MORTE E RESSURREIÇÃO
Acabámos de entrar na denominada hora de inverno, que privilegia a luz
do amanhecer, em detrimento de um prolongamento maior da presença da luz na
hora do anoitecer. De igual modo, este período do ano, até ao solstício de
inverno, em dezembro, é ainda especialmente marcado por uma natural e progressiva
ausência de luz, com o consequente aumento, mais prolongado, do tempo noturno. Um
período do ano que nos remete para a sensação de trevas e de escuridão.
Por
outro lado, iniciámos o mês de novembro recordando os nossos entes queridos
que, num tempo mais próximo ou mais distante, já partiram, cruzando o limiar da
morte. Assim, também esta época, e especialmente este início de novembro,
parece ser um tempo triste, na recordação da morte – recordação de quem partiu
e consciência de que este limiar é transversal à história de todos nós. Esta
memória é ainda igualmente vivida quando a própria natureza parece, também ela,
querer adormecer nesse sono de morte, pois o inverno, que se aproxima,
caracteriza-se precisamente pela ausência do vigor de outras estações e sua respetiva
vitalidade!
Morte, trevas e escuridão poderiam entender-se como uma espécie de caldo
único a alimentar a nossa tristeza e desalento, num tempo revestido de tristeza
e de uma espécie de finitude. É verdade que o tempo prefigura a nossa história
humana e o inverno seria o tempo da velhice. Por contraste – como tantas vezes
fazemos significar – com a primavera da vida, símbolo da juventude.
Mas
se este período do ano se reveste de alguns destes traços, desejados por uns e
desagradáveis para outros, sabemos bem que cada estação prepara sempre aquela que
se lhe segue! Assim, o inverno, com os seus rigores próprios, é essencial para
que na primavera brote pujante a vida; para que tudo rejuvenesça e da terra
brote abundante, luxuriante e vigorosa a natureza, num ciclo permanente de
renovação.
Também assim na nossa vida: na contagem do tempo, no acumular de
estações e quando o inverno da existência se aproxima, a atitude não pode ser
de tristeza e de solidão!

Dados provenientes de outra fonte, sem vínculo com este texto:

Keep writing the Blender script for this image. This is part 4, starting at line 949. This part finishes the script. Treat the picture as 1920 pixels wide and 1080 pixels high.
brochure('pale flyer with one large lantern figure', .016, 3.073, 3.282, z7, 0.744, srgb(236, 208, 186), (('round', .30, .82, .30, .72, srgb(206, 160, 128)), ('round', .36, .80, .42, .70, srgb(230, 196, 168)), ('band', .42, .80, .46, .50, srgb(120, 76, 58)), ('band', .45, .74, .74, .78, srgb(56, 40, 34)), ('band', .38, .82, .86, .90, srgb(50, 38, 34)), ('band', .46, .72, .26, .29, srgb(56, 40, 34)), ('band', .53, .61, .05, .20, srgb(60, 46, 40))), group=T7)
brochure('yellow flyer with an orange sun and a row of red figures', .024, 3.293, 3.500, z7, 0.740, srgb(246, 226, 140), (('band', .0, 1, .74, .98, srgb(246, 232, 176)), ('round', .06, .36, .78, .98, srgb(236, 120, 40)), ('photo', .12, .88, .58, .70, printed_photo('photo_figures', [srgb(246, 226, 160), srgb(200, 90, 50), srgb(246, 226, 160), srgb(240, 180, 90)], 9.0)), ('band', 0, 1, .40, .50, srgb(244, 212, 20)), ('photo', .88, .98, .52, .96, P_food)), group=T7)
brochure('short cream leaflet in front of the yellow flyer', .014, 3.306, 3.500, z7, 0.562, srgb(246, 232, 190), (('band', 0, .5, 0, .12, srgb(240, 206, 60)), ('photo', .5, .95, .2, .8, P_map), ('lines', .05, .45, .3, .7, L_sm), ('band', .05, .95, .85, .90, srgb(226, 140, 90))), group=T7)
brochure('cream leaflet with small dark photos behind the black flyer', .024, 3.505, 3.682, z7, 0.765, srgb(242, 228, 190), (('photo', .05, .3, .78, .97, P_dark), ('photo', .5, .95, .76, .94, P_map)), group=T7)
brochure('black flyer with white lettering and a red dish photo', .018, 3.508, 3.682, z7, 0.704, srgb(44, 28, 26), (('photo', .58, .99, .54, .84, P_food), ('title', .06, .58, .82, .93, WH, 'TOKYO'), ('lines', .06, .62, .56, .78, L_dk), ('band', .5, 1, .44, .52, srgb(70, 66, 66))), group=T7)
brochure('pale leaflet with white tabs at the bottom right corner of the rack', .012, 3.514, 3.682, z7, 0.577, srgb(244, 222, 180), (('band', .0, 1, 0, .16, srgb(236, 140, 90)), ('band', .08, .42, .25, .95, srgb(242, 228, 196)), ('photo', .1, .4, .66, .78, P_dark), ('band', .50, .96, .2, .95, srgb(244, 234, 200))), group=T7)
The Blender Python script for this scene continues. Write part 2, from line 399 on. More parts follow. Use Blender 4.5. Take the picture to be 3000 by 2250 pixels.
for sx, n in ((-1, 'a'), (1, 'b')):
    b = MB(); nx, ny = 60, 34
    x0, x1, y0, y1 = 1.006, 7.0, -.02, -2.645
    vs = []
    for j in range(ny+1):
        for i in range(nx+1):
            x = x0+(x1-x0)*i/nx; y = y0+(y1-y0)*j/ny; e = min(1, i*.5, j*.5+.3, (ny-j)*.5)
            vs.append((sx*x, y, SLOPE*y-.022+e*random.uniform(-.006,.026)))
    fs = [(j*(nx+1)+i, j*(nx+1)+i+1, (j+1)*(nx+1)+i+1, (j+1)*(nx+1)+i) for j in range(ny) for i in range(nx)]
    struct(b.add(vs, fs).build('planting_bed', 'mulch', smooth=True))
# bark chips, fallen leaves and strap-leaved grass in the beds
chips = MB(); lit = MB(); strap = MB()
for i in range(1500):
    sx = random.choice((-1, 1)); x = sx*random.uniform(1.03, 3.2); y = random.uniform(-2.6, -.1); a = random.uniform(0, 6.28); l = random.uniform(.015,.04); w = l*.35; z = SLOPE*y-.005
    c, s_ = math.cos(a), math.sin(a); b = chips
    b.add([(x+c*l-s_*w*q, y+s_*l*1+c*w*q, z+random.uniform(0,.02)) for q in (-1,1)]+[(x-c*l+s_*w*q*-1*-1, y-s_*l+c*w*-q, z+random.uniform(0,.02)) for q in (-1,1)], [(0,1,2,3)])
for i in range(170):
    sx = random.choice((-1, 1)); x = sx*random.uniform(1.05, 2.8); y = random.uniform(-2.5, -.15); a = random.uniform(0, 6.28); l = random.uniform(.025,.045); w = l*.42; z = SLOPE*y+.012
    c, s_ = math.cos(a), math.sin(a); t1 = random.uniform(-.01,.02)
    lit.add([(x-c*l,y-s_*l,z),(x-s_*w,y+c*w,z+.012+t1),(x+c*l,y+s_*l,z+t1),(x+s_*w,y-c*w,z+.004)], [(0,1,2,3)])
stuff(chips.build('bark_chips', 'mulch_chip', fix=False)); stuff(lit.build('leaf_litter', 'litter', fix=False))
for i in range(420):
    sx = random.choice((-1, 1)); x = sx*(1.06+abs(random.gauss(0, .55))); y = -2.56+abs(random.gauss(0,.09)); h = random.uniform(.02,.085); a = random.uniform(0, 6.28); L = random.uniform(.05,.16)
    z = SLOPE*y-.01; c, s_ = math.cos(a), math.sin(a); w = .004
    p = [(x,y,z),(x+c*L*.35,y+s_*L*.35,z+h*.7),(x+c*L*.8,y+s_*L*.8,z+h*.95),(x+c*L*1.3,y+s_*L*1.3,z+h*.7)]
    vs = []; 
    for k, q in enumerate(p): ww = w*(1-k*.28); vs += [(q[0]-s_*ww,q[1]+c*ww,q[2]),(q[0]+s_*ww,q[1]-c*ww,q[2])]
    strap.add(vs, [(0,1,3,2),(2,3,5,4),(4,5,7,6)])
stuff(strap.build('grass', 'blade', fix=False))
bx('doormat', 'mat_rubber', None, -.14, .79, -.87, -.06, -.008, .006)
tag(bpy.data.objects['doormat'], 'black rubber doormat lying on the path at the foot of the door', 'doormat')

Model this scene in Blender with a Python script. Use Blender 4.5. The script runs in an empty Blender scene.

A cada estação da vida, sucede outra estação; e após
o inverno da existência abre-se-nos o vigor de uma nova primavera! Se na
brevidade da vida contemplamos as múltiplas estações, o inverno não será a
última, de uma finitude sem fim, de qualquer solidão ou tristeza! O inverno da
existência é o tempo fecundo, das sementes adormecidas, que prepara uma nova
pujança e uma outra existência que há-de brotar em todo o seu esplendor! E,
então, como as estações do ano, que se entendem na sua inter-relação, também as
estações da vida se compreendem à luz de uma permanente existência, mesmo tendo
de se cruzar o umbral da morte! Sim, esse inverno existencial que nos abre à
eterna primavera! Á vida! Que não se esgota numa fase da existência, mas se
renova até à sua plenitude!
Este
tempo, com as suas características naturais, sociais e religiosas, tem a
virtualidade de nos colocar face a face com uma das perguntas mais candente,
que a todos habita: que sentido tem a vida? Qual o meu futuro?
Para
quem não perfilha a fé cristã, este pode ser um tempo oportuno para refletir a
existência pessoal por comparação com a natureza e os seus ciclos, procurando
descortinar neles um sentido para a vida! Para outros – que hoje tendem a viver
um sincretismo religioso e de pensamento – a vida seria um eterno retorno, nos
ciclos contínuos de purificação, até atingir a sua comunhão plena com o cosmos,
num estado de graça e de paz absolutos. Todavia, já sem qualquer identidade pessoal.
Para
mim, e para todos os que perfilham a fé cristã, o enigma das estações da vida
foi descodificado por Aquele que se fez um de nós, que passou o limiar da morte
e que agora vive ressuscitado! Aquele que permanentemente nos afirma: «Eu sou a
ressurreição e a vida. Quem crê em Mim, ainda que morra viverá. E quem vive e
crê em Mim jamais morrerá» (Jo. 11, 25 – 26). Aquele de quem Paulo afirma que
ressuscitou dos mortos como «primícias dos que adormeceram» (cf. 1Cor. 15, 20).
Seja
qual for a convicção de cada um, este é um tempo oportuno para respondermos
honestamente às dúvidas que nos habitam, ou para aprofundarmos a consciência da
esperança que nos anima. Um convite neste tempo de trevas aparentes, que, não
obstante, traz no seu seio, como sementes, os raios esplendorosos duma
incessante Luz!
Pampilhosa, 03 de Novembro de 2016
Pe. Carlos Alberto G. Godinho
(22ª Reflexão)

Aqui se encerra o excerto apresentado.